A while ago I picked up the vast majority (if not all) of the Amalgam comics off E-Bay. I had read one or two when they came out and remembered them as fun. The Super-Soldier comic I believe was the one I remembered most and time had eradicated memories of any of the other books that I had read.
Well let me tell you after actually reading most of these books I came up with the question who was on crack/cocaine when they decided these books would be a good idea. It reminds me of the bass-o-matic from Saturday night live where you put in water, vegetables and a bass into a blender and grind it up into a "wonderful" drink.
This stuff was a waste of some terrific talent. The artist roll call is Bryan Hitch, John Romita Jr., John Byrne, Phil Jiminez, Tom Grummett, Gary Frank and many other excellent artists. The writers were Mark Waid, Karl Kesel, Christopher Priest, Peter Milligan, Kurt Busiek and many others. Some real "A" list teams were create to produce some of the most convoluted and crappiest pretty books ever made.
It must have been an internal contest to see what the most bizzaro melding of Marvel and DC you could come up with. The characters are so bad and they used different aspects of the same character across different books. Dark Claw was Batman and Wolverine, Bruce Wayne, Agent of Shield is Nick Fury and Bruce Wayne, Thorion - Thor and Orion, Bat-Thing - Manbat and Man-Thing. Generation Hex combined the Generation X characters with DC's old west characters. Spider-Boy was a combination of Superboy and Spider-Man and then they tried to blend all the supporting cast together and it just made your head hurt.
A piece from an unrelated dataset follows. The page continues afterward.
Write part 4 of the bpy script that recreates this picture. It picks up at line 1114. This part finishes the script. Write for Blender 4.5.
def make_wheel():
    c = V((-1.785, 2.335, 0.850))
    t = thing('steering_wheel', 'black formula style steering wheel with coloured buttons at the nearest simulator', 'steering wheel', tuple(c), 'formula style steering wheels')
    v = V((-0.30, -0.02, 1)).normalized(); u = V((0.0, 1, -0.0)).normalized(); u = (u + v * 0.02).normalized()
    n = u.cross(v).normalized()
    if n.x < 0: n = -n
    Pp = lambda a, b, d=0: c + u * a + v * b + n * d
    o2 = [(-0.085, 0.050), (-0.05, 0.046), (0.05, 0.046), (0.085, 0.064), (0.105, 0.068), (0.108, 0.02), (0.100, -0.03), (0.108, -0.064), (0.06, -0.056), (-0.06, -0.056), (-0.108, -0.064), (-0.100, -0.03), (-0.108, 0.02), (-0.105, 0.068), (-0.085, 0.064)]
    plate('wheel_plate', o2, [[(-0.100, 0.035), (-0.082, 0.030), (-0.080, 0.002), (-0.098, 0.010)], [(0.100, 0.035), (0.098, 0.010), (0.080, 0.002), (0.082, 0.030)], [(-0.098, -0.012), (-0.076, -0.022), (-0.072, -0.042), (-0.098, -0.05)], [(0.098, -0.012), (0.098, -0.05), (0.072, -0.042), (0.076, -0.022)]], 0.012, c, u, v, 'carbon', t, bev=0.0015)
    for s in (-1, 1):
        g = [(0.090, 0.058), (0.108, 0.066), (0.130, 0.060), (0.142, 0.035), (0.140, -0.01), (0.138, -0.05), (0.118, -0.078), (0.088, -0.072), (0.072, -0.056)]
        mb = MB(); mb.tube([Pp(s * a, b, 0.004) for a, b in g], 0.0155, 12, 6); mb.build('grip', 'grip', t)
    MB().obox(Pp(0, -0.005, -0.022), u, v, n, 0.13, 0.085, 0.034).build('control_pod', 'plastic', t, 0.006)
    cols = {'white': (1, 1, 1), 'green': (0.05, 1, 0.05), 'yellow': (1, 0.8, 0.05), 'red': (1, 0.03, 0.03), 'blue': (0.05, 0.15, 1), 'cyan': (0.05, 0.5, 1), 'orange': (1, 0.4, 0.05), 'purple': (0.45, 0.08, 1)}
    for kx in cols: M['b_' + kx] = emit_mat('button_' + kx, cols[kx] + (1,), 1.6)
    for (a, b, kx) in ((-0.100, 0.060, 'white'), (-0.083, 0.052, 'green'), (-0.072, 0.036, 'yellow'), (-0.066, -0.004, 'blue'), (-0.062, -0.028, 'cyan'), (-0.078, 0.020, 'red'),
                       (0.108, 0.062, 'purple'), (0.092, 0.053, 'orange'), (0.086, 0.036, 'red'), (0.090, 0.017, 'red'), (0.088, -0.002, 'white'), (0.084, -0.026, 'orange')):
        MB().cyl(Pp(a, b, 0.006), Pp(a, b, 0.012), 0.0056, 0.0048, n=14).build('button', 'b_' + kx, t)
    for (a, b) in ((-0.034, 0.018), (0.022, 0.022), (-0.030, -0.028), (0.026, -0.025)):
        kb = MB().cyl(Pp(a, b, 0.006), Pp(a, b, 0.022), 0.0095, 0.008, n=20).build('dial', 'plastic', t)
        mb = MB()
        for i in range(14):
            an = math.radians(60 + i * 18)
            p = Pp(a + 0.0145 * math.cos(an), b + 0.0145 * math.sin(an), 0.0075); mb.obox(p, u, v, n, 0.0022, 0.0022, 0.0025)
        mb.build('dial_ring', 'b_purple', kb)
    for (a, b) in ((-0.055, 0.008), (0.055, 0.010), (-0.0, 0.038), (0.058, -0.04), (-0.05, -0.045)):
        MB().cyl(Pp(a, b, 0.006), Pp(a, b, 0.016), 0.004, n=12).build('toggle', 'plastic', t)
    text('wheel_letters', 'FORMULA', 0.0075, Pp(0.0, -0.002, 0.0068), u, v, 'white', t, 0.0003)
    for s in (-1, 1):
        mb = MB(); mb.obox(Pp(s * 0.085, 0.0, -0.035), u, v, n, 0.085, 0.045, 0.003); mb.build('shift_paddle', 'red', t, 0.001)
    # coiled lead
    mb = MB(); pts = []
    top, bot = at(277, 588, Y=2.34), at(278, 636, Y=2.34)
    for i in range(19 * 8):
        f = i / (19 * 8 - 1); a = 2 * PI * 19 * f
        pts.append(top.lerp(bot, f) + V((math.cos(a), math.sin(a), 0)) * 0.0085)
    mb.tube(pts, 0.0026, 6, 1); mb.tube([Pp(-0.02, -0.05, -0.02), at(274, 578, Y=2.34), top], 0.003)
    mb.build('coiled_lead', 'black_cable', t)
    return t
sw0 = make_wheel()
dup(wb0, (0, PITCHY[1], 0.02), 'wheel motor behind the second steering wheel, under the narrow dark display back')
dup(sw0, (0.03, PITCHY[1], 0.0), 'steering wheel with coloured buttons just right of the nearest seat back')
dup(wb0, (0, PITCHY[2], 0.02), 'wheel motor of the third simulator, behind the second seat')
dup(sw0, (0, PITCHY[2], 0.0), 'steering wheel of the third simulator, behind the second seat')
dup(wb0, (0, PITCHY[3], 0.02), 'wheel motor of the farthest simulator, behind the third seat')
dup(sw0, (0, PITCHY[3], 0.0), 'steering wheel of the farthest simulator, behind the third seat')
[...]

Right now I'm looking at a picture of Challengers of the Fantastic where Ace Morgan and Sue Storm are "amalgamated" and the villain at the end is a combination Doomsday, Doctor Doom and the Black Racer.
This was from 10 years ago and I believe at the low point of all times for sales of comics, so I assume the companies were desperate and tried any gimmick to generate sales, but wow were these comics bad.
Really, this stuff must have been written in a room where everyone was drunk, high or both. I can only imagine how much insane giggling went on when these grown boys merged Lobo and Howard the Duck.